Во всех работах, вошедших в книгу, я опирался не только на свой личный творческий опыт — актерский, режиссерский и педагогический, — но и на коллективный опыт Театра имени Евг. Вахтангова и существующей при нем театральной школы (ныне — Театральное училище имени Б. В. Щукина). Этот более чем полувековой опыт сложился в конце концов в определенную систему творческих взглядов, убеждений, традиций и практических навыков, образующих в совокупности то течение в театральном искусстве, которое получило название "вахтанговского". Происхождение, сущность и развитие его определяются, на мой взгляд, тремя именами: Станиславский — Вахтангов — Щукин. Создавая книгу, я надеялся, что она сможет дать известное теоретическое обоснование тому, что в этом течении оказалось наиболее стойким и плодотворным, и поможет, таким образом, практически овладеть этими ценностями всем заинтересованным, и прежде всего преподавателям и учащимся театральных учебных заведений.
Я отдавал себе отчет в том, что наряду с общепринятыми истинами в ней найдут себе место и такие утверждения, которые не всеми работниками театра будут восприниматься как бесспорные. Это казалось мне вполне естественным, поскольку книга должна явиться выражением определенного течения в театральном искусстве.
"Вахтанговское" прочно вошло в практику. Оно живет не только на сцене театра, носящего имя Евг. Вахтангова, но и воплощается в творческой деятельности большого числа режиссеров и актеров различных коллективов. Некоторые из них являются учениками самого Вахтангова (их осталось очень немного), другие — учениками его учеников (таких большинство); а теперь подрастает уже и третье поколение — ученики тех, кто учился под руководством учеников Вахтангова.

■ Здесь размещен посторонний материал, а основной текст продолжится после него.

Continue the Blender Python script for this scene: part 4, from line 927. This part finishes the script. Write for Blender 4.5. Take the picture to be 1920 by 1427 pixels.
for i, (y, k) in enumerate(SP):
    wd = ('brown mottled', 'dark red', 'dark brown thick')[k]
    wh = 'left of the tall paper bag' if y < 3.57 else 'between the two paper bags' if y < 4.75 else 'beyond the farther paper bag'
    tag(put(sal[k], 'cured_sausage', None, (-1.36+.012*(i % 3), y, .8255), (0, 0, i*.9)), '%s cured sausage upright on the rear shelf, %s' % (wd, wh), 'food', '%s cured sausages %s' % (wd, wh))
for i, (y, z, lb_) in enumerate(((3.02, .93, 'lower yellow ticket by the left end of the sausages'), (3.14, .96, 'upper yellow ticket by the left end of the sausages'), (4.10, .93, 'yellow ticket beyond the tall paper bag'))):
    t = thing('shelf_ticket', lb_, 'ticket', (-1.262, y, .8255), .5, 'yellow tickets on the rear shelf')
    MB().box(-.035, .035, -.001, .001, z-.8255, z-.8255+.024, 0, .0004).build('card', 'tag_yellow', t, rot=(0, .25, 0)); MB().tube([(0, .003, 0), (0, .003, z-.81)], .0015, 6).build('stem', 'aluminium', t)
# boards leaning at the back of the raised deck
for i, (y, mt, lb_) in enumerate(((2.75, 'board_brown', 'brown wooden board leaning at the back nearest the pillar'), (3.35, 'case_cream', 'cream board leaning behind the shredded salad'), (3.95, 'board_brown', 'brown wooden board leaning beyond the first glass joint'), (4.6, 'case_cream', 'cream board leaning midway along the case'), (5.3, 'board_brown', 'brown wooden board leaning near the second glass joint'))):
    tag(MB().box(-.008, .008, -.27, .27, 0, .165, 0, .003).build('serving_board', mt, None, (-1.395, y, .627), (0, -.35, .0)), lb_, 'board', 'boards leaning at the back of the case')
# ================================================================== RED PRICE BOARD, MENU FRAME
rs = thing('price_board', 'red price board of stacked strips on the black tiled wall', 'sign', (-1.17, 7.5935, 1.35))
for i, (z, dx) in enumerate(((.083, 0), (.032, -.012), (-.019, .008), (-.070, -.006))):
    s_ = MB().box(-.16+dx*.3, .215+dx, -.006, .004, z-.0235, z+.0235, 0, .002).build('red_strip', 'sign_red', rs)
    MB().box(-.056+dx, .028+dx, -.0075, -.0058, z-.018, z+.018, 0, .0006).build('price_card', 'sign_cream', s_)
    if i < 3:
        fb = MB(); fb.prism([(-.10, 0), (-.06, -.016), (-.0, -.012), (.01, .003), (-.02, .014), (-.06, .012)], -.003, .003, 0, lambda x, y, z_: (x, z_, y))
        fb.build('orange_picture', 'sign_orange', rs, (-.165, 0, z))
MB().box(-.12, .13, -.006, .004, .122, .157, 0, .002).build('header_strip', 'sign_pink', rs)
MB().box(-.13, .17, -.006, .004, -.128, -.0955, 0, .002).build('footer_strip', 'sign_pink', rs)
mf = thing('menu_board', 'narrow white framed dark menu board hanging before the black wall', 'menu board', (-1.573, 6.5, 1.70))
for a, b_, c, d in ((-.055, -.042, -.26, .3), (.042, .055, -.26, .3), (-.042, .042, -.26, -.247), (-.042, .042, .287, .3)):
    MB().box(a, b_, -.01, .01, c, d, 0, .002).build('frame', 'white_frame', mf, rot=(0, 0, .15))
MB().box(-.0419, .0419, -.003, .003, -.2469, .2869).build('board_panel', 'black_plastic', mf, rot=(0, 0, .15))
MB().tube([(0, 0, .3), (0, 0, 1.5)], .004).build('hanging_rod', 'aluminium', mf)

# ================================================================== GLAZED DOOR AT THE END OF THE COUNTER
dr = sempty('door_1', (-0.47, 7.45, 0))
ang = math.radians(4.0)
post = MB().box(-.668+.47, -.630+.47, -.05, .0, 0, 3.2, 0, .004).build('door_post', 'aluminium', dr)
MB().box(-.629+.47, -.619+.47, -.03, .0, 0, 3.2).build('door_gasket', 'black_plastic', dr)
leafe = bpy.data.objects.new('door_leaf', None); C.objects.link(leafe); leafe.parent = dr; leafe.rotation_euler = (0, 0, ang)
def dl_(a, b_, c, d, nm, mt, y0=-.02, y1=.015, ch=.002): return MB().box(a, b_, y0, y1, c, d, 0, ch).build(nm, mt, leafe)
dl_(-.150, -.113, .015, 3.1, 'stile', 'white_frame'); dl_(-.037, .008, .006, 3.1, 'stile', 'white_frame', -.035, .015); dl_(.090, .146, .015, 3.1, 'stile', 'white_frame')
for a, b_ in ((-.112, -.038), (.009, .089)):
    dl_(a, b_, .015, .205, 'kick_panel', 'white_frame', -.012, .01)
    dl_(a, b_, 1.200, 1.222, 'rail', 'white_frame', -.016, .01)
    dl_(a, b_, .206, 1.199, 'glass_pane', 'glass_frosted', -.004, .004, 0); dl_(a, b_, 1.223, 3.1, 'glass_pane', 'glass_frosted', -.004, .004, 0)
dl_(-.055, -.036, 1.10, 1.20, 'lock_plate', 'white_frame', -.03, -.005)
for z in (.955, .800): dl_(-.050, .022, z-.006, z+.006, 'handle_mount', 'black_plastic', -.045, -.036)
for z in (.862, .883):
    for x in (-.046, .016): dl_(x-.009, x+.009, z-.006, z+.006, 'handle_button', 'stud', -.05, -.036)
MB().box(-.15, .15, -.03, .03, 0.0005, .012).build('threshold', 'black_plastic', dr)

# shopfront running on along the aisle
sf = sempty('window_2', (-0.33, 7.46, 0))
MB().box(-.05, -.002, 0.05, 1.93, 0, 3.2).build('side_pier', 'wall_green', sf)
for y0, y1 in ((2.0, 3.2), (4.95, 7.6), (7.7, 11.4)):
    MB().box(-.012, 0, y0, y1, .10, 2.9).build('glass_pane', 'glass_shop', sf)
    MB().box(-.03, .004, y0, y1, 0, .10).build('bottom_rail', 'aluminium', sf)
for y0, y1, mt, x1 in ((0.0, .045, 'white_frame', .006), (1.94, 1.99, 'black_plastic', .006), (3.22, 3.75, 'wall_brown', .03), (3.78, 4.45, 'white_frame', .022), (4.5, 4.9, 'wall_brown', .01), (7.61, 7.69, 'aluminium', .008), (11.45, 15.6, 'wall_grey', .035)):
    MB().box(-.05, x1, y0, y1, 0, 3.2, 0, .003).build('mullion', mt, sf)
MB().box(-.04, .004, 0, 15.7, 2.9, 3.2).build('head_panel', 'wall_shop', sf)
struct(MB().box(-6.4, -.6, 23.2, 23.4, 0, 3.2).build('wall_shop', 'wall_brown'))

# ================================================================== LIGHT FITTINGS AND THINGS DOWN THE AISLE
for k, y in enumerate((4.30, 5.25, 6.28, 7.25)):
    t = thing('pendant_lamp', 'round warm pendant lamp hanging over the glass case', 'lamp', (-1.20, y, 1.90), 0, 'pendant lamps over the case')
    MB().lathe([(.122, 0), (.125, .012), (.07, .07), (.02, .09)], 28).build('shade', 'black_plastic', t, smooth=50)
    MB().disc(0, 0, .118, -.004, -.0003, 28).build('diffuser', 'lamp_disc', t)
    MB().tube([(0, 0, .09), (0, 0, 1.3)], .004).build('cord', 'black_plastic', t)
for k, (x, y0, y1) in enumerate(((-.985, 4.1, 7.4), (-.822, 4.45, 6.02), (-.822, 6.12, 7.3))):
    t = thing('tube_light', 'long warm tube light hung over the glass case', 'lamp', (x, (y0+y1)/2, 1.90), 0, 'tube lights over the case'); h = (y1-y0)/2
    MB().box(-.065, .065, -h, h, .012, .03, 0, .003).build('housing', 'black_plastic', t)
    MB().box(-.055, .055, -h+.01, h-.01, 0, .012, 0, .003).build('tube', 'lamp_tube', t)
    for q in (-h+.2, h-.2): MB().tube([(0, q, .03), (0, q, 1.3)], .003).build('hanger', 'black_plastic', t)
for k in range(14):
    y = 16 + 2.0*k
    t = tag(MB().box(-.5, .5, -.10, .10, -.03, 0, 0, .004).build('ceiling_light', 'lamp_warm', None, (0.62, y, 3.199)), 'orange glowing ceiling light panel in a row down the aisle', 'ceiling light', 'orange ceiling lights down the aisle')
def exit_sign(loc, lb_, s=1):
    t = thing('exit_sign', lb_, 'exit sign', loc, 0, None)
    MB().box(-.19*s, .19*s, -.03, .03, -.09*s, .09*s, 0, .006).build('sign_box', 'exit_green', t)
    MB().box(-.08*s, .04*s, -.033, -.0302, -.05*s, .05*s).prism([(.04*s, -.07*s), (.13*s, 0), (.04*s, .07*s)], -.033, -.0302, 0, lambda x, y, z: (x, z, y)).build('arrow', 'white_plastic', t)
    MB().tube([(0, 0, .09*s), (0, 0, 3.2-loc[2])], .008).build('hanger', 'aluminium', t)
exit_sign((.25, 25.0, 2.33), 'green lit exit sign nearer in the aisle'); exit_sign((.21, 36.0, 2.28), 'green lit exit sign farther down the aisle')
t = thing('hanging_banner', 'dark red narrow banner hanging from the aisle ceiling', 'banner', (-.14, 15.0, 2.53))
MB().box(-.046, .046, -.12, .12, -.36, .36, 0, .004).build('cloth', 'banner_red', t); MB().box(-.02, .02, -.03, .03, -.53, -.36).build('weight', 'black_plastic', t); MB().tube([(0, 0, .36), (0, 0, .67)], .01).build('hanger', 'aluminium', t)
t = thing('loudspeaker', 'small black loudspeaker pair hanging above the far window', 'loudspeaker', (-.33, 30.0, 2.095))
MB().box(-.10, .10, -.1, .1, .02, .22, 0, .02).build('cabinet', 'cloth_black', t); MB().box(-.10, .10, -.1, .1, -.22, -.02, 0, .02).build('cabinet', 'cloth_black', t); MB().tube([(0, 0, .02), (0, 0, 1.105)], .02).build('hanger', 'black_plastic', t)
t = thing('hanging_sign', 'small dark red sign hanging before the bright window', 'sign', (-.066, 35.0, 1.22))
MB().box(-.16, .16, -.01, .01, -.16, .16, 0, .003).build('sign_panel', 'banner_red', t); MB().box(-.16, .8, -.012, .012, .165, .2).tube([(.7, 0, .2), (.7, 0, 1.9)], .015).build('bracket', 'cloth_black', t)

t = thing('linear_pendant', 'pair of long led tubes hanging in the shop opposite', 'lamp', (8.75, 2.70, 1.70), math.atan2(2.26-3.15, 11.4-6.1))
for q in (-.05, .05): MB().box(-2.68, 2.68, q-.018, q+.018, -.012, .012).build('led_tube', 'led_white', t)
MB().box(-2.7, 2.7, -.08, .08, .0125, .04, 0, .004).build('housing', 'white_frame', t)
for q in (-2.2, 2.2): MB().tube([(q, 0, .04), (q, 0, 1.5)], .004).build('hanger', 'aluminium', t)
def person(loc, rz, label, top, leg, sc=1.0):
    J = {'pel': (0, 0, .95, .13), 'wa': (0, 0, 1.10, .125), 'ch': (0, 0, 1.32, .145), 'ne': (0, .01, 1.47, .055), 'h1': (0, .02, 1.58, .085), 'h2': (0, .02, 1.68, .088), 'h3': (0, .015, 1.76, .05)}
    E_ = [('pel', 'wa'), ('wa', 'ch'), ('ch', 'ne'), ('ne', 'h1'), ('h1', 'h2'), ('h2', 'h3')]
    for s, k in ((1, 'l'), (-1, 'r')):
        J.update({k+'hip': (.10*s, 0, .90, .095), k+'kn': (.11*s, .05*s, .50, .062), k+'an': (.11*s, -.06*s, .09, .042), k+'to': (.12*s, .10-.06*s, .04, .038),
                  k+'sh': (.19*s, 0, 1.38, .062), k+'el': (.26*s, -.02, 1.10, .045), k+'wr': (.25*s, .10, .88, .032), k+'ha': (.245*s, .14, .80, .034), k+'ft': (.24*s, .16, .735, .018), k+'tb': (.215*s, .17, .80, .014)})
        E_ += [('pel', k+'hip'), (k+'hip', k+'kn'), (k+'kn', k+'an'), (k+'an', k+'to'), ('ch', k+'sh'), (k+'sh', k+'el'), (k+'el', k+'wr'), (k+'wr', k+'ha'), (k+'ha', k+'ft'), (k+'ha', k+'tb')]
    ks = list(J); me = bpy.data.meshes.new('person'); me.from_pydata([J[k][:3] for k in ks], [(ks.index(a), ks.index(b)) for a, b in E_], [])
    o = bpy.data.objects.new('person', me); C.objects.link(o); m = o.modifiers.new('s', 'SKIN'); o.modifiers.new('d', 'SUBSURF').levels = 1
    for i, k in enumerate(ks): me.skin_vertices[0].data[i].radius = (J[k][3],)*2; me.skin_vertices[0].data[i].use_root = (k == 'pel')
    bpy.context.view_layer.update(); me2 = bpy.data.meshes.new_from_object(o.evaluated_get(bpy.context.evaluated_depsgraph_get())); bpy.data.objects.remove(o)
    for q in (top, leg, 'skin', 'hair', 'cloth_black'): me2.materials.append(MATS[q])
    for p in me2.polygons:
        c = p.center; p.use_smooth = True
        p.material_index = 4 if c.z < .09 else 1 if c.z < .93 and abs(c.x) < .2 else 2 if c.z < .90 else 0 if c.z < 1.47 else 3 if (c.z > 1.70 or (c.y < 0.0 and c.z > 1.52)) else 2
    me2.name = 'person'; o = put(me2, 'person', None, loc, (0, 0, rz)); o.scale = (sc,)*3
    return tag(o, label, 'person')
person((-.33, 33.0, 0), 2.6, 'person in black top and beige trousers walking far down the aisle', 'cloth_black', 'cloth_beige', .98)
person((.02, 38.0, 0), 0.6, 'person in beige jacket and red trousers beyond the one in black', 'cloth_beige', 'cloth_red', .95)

Значительную роль в этом процессе непрерывно расширяющегося влияния вахтанговских традиций на российское театральное искусство играет Театральное училище имени Б. В. Щукина, ежегодно пополняющее многотысячную армию театральных работников новыми отрядами своих питомцев. Это влияние стало еще более существенным, после того как в Училище имени Б. В. Щукина было открыто заочное отделение — прежде всего для подготовки режиссерских кадров для бурно развивающейся в нашей стране театральной самодеятельности.